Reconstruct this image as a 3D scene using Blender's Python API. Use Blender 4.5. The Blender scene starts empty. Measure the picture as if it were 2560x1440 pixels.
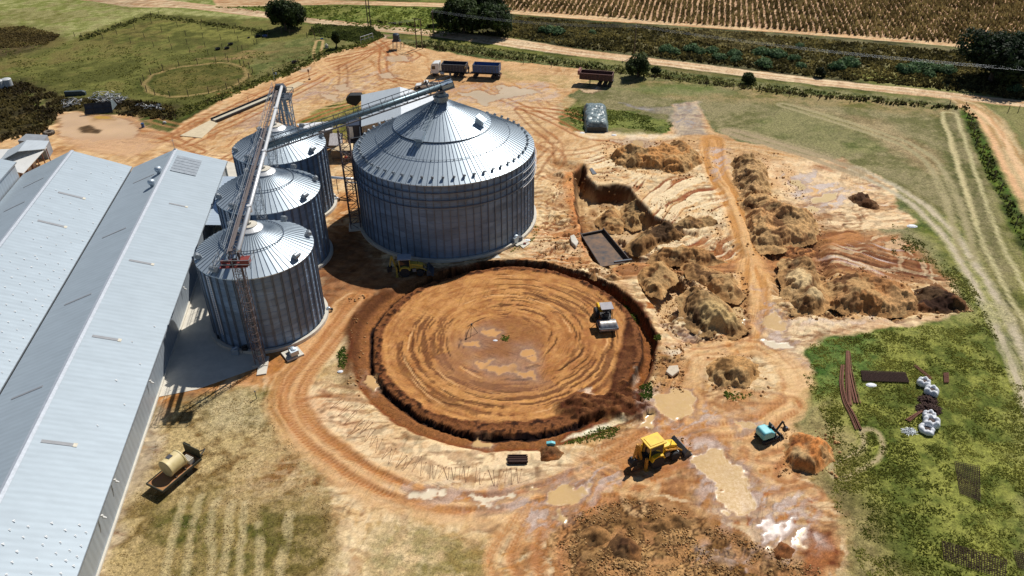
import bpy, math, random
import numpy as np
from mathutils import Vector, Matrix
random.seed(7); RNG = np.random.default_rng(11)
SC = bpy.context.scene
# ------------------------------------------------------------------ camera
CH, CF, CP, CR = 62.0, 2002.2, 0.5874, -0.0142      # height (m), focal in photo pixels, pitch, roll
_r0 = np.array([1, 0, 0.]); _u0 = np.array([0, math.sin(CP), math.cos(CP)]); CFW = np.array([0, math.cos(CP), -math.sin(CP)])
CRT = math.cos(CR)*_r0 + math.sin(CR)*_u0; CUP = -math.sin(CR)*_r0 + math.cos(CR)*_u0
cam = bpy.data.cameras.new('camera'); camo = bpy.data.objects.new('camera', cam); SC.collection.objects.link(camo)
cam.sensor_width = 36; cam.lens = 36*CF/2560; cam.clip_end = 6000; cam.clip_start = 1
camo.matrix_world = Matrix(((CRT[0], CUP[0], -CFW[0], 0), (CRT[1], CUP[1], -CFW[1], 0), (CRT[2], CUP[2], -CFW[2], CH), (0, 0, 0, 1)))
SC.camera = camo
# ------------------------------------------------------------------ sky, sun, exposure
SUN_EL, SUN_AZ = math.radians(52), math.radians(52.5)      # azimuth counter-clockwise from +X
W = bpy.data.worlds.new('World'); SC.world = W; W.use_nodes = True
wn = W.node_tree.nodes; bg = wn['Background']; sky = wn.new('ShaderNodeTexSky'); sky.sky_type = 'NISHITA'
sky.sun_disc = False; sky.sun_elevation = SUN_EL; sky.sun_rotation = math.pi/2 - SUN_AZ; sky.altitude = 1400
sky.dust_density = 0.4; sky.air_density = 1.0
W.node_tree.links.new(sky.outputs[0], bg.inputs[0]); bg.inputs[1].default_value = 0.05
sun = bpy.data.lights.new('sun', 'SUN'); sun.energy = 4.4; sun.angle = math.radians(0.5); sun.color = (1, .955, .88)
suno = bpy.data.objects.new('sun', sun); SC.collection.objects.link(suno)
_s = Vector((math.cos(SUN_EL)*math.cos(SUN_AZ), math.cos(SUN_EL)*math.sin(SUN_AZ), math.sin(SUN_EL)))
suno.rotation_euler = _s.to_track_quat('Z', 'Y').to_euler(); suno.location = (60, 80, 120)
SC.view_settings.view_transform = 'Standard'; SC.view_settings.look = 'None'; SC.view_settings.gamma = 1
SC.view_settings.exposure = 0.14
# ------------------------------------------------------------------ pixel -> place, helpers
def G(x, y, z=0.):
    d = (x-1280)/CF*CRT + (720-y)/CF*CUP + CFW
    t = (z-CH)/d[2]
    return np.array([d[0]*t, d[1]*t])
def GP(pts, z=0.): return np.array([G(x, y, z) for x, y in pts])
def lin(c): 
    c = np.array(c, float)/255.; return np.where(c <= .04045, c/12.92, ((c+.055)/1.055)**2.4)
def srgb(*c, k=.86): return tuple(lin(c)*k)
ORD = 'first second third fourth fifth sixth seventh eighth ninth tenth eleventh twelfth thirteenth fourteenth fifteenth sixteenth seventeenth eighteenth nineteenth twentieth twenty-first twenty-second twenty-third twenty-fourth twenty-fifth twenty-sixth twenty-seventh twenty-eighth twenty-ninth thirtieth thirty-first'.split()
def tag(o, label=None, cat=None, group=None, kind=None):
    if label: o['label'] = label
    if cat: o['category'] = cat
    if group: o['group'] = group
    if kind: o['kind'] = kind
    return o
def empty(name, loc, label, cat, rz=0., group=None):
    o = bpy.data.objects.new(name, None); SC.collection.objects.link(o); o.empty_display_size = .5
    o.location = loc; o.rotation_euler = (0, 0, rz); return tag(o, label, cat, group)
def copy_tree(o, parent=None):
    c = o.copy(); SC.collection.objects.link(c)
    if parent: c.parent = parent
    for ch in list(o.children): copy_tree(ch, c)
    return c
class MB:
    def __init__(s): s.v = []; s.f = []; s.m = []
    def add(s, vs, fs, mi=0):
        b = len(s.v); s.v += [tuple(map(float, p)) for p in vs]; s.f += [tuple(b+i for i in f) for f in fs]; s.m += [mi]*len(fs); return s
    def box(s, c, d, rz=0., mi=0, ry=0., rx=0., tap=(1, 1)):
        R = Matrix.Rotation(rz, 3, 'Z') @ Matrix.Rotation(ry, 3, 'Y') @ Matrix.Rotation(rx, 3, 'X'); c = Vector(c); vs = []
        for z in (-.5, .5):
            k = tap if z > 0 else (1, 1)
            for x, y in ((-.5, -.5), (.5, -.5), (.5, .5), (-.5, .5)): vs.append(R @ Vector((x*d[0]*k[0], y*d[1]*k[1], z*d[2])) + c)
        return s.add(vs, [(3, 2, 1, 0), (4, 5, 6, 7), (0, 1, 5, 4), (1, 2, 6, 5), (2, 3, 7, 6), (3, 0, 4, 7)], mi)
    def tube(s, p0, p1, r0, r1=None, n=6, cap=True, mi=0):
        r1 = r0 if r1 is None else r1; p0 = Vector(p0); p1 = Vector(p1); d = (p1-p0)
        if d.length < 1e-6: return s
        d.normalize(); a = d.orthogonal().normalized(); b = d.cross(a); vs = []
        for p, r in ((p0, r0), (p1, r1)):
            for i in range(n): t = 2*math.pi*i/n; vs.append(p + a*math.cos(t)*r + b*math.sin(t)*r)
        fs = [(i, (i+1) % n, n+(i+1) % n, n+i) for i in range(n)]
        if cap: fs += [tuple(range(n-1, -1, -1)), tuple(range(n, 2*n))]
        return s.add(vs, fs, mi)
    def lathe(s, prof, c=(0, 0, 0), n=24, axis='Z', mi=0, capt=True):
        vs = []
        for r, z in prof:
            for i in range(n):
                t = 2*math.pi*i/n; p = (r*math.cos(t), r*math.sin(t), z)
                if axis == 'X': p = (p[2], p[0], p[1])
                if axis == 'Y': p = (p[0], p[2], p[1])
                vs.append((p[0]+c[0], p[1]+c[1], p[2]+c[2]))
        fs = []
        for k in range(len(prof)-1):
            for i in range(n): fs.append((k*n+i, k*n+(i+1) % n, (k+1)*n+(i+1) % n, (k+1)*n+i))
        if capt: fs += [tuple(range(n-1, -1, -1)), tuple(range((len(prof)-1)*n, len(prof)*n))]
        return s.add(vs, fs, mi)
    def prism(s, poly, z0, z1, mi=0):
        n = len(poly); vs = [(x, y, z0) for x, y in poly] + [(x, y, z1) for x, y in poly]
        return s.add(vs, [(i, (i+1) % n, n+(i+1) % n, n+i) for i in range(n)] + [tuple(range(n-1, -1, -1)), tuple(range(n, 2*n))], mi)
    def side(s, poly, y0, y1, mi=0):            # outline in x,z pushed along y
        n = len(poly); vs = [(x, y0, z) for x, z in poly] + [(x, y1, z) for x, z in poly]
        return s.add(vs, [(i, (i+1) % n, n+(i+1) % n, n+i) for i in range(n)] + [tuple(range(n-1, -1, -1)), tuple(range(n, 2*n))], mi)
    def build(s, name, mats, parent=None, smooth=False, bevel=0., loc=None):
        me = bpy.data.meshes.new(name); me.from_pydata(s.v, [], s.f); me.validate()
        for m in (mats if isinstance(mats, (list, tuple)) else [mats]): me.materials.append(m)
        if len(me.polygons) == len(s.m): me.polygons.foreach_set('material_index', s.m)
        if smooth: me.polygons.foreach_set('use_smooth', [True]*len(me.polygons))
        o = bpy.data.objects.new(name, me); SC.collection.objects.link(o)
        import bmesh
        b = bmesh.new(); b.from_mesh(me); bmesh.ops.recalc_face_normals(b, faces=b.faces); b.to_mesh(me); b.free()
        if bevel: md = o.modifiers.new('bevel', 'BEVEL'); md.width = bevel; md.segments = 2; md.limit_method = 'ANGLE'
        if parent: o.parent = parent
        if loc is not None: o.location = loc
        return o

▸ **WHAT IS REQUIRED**
Find the lines above that contain the word "scene" and collect them.

▸ **RESPONSE FOR THIS EXERCISE**
Reconstruct this image as a 3D scene using Blender's Python API. Use Blender 4.5. The Blender scene starts empty. Measure the picture as if it were 2560x1440 pixels.
SC = bpy.context.scene